3.2.7.[geïntimeerde] heeft Labourflex bij exploot “ex artikel 118 Rv opgeroepen” om in dit hoger beroep te verschijnen en daarbij onder meer geconcludeerd dat, voor zover het hof zou oordelen dat er sprake is geweest van een overgang van onderneming, Labourflex alsnog wordt veroordeeld tot betaling van loon over de periode 17 juli 2017 tot 1 november 2017 met wettelijke rente, de wettelijke verhoging met de wettelijke rente daarover over het over de periode 17 juli 2017 tot 20 september 2017 verschuldigde loon, buitengerechtelijke kosten, en de proceskosten aan de zijde van [geïntimeerde] inzake de procedure in eerste aanleg tussen [geïntimeerde] en Match, alsmede, op straffe van verbeurte van een dwangsom, tot verstrekking van loonspecificaties, met veroordeling van Labourflex in de kosten van de procedure.
Labourflex is op deze oproeping in het geding in hoger beroep verschenen en toegelaten.

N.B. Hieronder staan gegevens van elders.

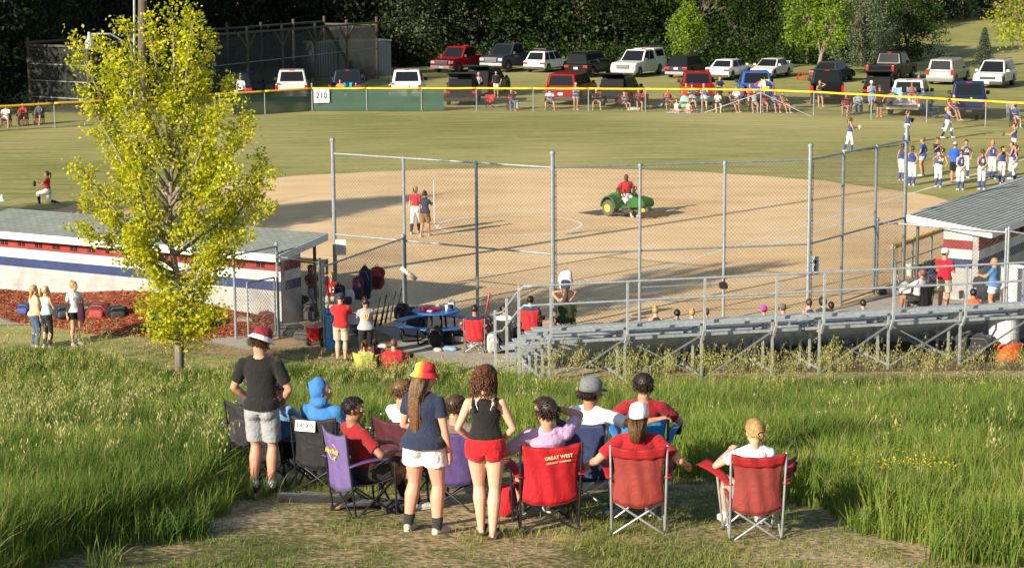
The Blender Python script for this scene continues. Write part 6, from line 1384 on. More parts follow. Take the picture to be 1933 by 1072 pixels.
# gear by the mulch and the dugout entrance
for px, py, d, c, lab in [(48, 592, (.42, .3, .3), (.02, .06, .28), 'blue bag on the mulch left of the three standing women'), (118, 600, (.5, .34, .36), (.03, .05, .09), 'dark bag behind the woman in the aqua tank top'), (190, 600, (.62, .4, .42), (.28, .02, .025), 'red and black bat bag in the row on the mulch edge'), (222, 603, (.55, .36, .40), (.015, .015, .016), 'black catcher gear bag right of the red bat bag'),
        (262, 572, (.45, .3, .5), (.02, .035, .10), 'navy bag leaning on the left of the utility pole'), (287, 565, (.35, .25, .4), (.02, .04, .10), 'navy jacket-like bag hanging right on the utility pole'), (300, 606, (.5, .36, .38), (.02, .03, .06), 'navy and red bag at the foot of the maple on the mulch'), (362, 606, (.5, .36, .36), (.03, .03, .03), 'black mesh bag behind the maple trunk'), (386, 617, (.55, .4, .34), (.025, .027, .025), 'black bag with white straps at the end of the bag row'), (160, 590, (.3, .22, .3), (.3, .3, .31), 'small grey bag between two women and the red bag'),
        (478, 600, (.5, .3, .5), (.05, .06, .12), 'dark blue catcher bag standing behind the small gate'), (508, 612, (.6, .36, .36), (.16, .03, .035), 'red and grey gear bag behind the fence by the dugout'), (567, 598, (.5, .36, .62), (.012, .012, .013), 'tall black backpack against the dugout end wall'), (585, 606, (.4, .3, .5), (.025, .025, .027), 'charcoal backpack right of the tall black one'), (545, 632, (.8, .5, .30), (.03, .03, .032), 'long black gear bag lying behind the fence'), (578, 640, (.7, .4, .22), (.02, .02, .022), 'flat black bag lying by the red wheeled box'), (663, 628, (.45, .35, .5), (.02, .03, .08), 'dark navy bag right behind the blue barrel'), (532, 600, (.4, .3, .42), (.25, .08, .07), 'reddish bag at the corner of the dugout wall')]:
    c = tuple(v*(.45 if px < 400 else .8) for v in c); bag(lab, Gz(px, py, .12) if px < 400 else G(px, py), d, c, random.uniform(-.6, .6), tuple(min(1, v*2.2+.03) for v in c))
mb = MB(); superell(mb, (0, 0, .12), .16, .12, .12, .4, nz=.08); o = mb.build('rock', mat('rock', (.33, .27, .19)), None, smooth=True); o.location = G(418, 622); tag(o, 'tan rock at the edge of the mulch', 'rock')
for px, py, s in ((462, 618, 1.2), (487, 606, 1.4), (512, 600, 1.1)): mb = MB(); superell(mb, (0, 0, .13), .26, .16, .14, .4, nz=.07, seed=px); o = mb.build('rock', mat('rock', (.27, .22, .15)), None, smooth=True); o.location = G(px, py); tag(o, 'block-shaped tan rock in the row behind the small gate', 'rock', 'rocks edging the dugout entrance')
bat('white bat lying on the mulch below the utility pole', G(243, 585)+V((0, 0, .16)), G(263, 570)+V((0, .2, .3)), (.6, .6, .6), (.1, .1, .1), None)
bat('pale bat lying on the mulch beside the fence panel', G(428, 568)+V((0, 0, .15)), G(462, 572)+V((0, 0, .15)), (.6, .65, .68), (.1, .1, .1), None)
lm_ = empty('line_marker', G(600, 652), R(20), 'small red chalk line marker with a pale wheel behind the fence', 'line marker'); mb = MB(); mb.add([V((x, y, z)) for x, y, z in [(-.14, -.2, .16), (.14, -.2, .16), (.14, .2, .16), (-.14, .2, .16), (-.2, -.32, .52), (.2, -.32, .52), (.2, .32, .52), (-.2, .32, .52)]], [(3, 2, 1, 0), (4, 5, 6, 7), (0, 1, 5, 4), (1, 2, 6, 5), (2, 3, 7, 6), (3, 0, 4, 7)]); mb.build('hopper', mat('paint', (.5, .03, .025)), lm_, bevel=.01)
for s in (-1, 1): mb = MB(); mb.lathe([(.12, -.025), (.12, .025)], (s*.2, -.12, .12), 18, V((1, 0, 0))); w_ = mb.build('wheel', RUB, lm_); mb = MB(); mb.lathe([(.07, -.03), (.07, .03), (.02, .035)], (s*.2, -.12, .12), 14, V((s, 0, 0))); mb.build('rim', mat('plastic', (.5, .42, .28)), w_)
mb = MB(); mb.tube([(-.12, .3, .5), (-.12, .75, .95), (.12, .75, .95), (.12, .3, .5)], .014, 6); mb.build('handle', GALV, lm_)
# right dugout gear
bk = empty('bucket', G(1719, 520)+V((0, 0, 0)), 0, 'white bucket behind the fence by the right dugout', 'bucket'); mb = MB(); mb.lathe([(.13, 0), (.15, .36), (.155, .37), (.14, .37), (.13, .05), (.01, .05)], (0, 0, 0), 20); mb.build('pail', mat('plastic', (.7, .7, .7)), bk); mb = MB(); mb.tube([(-.155, 0, .33), (-.1, -.08, .26), (.1, -.08, .26), (.155, 0, .33)], .005, 5); mb.build('handle', GALV, bk)
for px, py, d, c, lab in [(1742, 520, (.6, .34, .34), (.02, .02, .025), 'black bag behind the white bucket'), (1752, 532, (.5, .4, .4), (.03, .06, .18), 'blue and navy bag right of the white bucket'), (1764, 512, (.7, .36, .34), (.012, .012, .012), 'black bag lying by the end wall of the right dugout'), (1705, 556, (.5, .36, .36), (.5, .5, .52), 'white and navy bag lying by the backstop on the right pad'), (1738, 556, (.5, .3, .3), (.03, .04, .07), 'navy bag beside the white one on the right pad'), (1812, 548, (.6, .36, .34), (.02, .06, .22), 'blue bag on the pad beside the man in the red shirt'), (1822, 565, (.5, .4, .32), (.03, .03, .03), 'black and white gear bag in front of the row of bats'), (1790, 555, (.5, .3, .3), (.02, .04, .1), 'navy bag beneath the striped end wall'), (1853, 545, (.4, .34, .8), (.02, .02, .022), 'tall dark wheeled bag beside the woman in blue and white'), (1873, 515, (.4, .3, .62), (.03, .08, .3), 'blue topped backpack against the right dugout wall'), (1900, 570, (.36, .3, .4), (.08, .08, .09), 'grey bag beside the white barrel'), (1838, 565, (.4, .3, .5), (.03, .03, .032), 'black backpack behind the orange shirt')]:
    bag(lab, G(px, py)+V((0, 0, .016)), d, c, random.uniform(-.5, .5), tuple(min(1, v*2.2+.03) for v in c))
for k in range(8):
    p = V((12.35+.13*k, 57.0-.08*k, .02)); bat('softball bat in the row leaning on the striped end wall', p+V((0, -.30, 0)), p+V((.03, -.02, .86)), [(.30, .31, .32), (.35, .42, .08), (.03, .06, .18), (.4, .4, .42)][k % 4], (.02, .02, .02), 'bats along the end wall of the right dugout')
bat('white bat leaning against the backstop by the right pad', G(1707, 556)+V((-.1, 0, .02)), G(1700, 552)+V((-.15, .2, .9)), (.6, .6, .62), (.1, .1, .1), None)
helmet('black batting helmet on the right pad by the backstop', G(1666, 557)+V((0, 0, .02)), (.015, .015, .015)); helmet('white batting helmet among the bags on the right pad', G(1690, 558)+V((0, 0, .02)), (.6, .6, .6), 1)
# rolled cooler and folded wagon under the bleachers
bag('dark folded wagon under the right end of the bleachers', (11.2, 47.9, 0), (.9, .5, .7), (.03, .03, .035), .2, name='folded_wagon', cat='wagon')
# scorer items near the foreground chairs
# ------------------------------------------------------------------ field groomer
def groomer():
    P = G(1190, 408); e = empty('field_groomer', P, R(138), 'green three-wheeled field groomer with yellow wheel rims on the infield', 'groomer'); GR = mat('paint', (.03, .13, .03), .5); YL = mat('plastic', (.72, .50, .03), .4)
    # front is +y
    mb = MB(); mb.prism_yz([(.15, .30), (.15, .62), (.35, .70), (.80, .66), (.88, .50), (.85, .38), (.55, .34)], -.27, .27); mb.build('hood', GR, e, bevel=.06)
    mb = MB(); mb.prism_yz([(-.75, .30), (-.75, .66), (-.62, .74), (-.30, .74), (-.12, .40), (.15, .36), (.15, .28), (-.6, .26)], -.30, .30); mb.build('chassis', GR, e, bevel=.03)
    for s in (-1, 1):
        mb = MB(); pr = [(-.45+.36*math.cos(PI*i/8), .30+.40*math.sin(PI*i/8)) for i in range(9)]; pr2 = [(-.45+.31*math.cos(PI*i/8), .30+.35*math.sin(PI*i/8)) for i in range(8, -1, -1)]; mb.prism_yz(pr+pr2, *((s*.30, s*.62) if s > 0 else (-.62, -.30))); mb.build('fender', GR, e)
        c = V((s*.48, -.45, .28)); mb = MB(); mb.lathe([(.12, -.15), (.24, -.16), (.28, -.11), (.28, .11), (.24, .16), (.12, .15)], c, 22, V((1, 0, 0))); w = mb.build('wheel', mat('rubber', (.09, .08, .07)), e); mb = MB(); mb.lathe([(.14, .0), (.13, .02), (.05, .01), (.02, .03)], c+V((s*.14, 0, 0)), 16, V((s, 0, 0))); mb.build('rim', YL, w)
    c = V((0, .66, .25)); mb = MB(); mb.lathe([(.1, -.12), (.21, -.13), (.25, -.09), (.25, .09), (.21, .13), (.1, .12)], c, 20, V((1, 0, 0))); w = mb.build('wheel', mat('rubber', (.09, .08, .07)), e); mb = MB(); mb.lathe([(.12, -.13), (.12, .13)], c, 14, V((1, 0, 0))); mb.build('rim', YL, w)
    mb = MB(); mb.box((0, -.22, .60), (.42, .36, .10)); mb.box((0, -.42, .78), (.40, .09, .32)); mb.build('seat', YL, e, bevel=.03)
    mb = MB(); mb.tube([(0, .22, .62), (0, .10, .88)], .02, 6); mb.tube([(.17*math.cos(a*PI/6), .10+.10*math.sin(a*PI/6), .88+.12*math.sin(a*PI/6)) for a in range(13)], .014, 6); mb.build('steering_wheel', RUB, e)
    mb = MB(); mb.tube([(.42, .0, .4), (.42, -.1, .92)], .014, 6); mb.tube([(.5, -.1, .5), (.5, -.15, .9)], .014, 6); mb.lathe([(.03, -.04), (.03, .04)], (.42, -.1, .95), 8); mb.build('lever', RUB, e)
    mb = MB(); mb.box((0, 1.0, .16), (1.25, .05, .22), M=Matrix.Rotation(R(-15), 3, 'X')); mb.beam((-.2, .4, .25), (-.3, .98, .2), .05, .05); mb.beam((.2, .4, .25), (.3, .98, .2), .05, .05); mb.build('front_blade', mat('metal', (.20, .18, .15)), e, bevel=.008)
    mb = MB(); mb.box((0, -.05, .13), (1.1, .6, .035)); mb.box((0, .1, .2), (.5, .5, .12)); mb.build('scarifier', mat('metal', (.10, .10, .09)), e)
    mb = MB(); mb.box((0, -1.25, .015), (1.5, .9, .025)); mb.tube([(-.6, -.82, .02), (0, -.7, .25), (.6, -.82, .02)], .012, 5); mb.build('drag_mat', mat('metal', (.16, .14, .11)), e)
    e.scale = (1.12,)*3
    return P, e
GP, _ge = groomer()
# ------------------------------------------------------------------ people on the near slope
BKm = (.035, .035, .04)
HM = lambda c: mat('fabric', c)
def sit_on(px, py, h, chair=None, dy=.0, z=None, dist=.25):
    p = G(px, py); f = V((math.sin(h), math.cos(h), 0)); q = p+f*dist; q.z = Th(q.x, q.y) if z is None else z; return q
BLONDE = (.36, .225, .085); BROWN = (.07, .035, .016); DBROWN = (.022, .012, .008); BLACKH = (.010, .008, .007); AUB = (.10, .035, .014); LBR = (.13, .07, .03)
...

3.2.8.[geïntimeerde] heeft in de memorie van antwoord geconcludeerd tot:
- bekrachtiging van het tussen [geïntimeerde] en Match gewezen vonnis, met veroordeling van Match in de kosten van het hoger beroep;
- dan wel, voor zover het hof zou oordelen dat sprake is geweest van een overgang van onderneming, overeenkomstig de conclusie in het oproepingsexploot, veroordeling van Labourflex.
3.2.9.Labourflex heeft in haar memorie van antwoord bestreden dat tegen haar, als in hoger beroep op grond van art. 118 Rv opgeroepen derde, de vorderingen van [geïntimeerde] kunnen worden toegewezen. Voorts heeft Labourflex de grieven van Match bestreden. Labourflex heeft geconcludeerd dat er onvoldoende grond is voor toewijzing van de vorderingen in hoger beroep van Match op [geïntimeerde] en van [geïntimeerde] op Labourflex, en dat [geïntimeerde] niet ontvankelijk moet worden verklaard jegens Labourflex althans dat de ingestelde vorderingen jegens Labourflex afgewezen moeten worden met veroordeling van Match althans [geïntimeerde] in de proceskosten van Labourflex, voor zover mogelijk uitvoerbaar bij voorraad.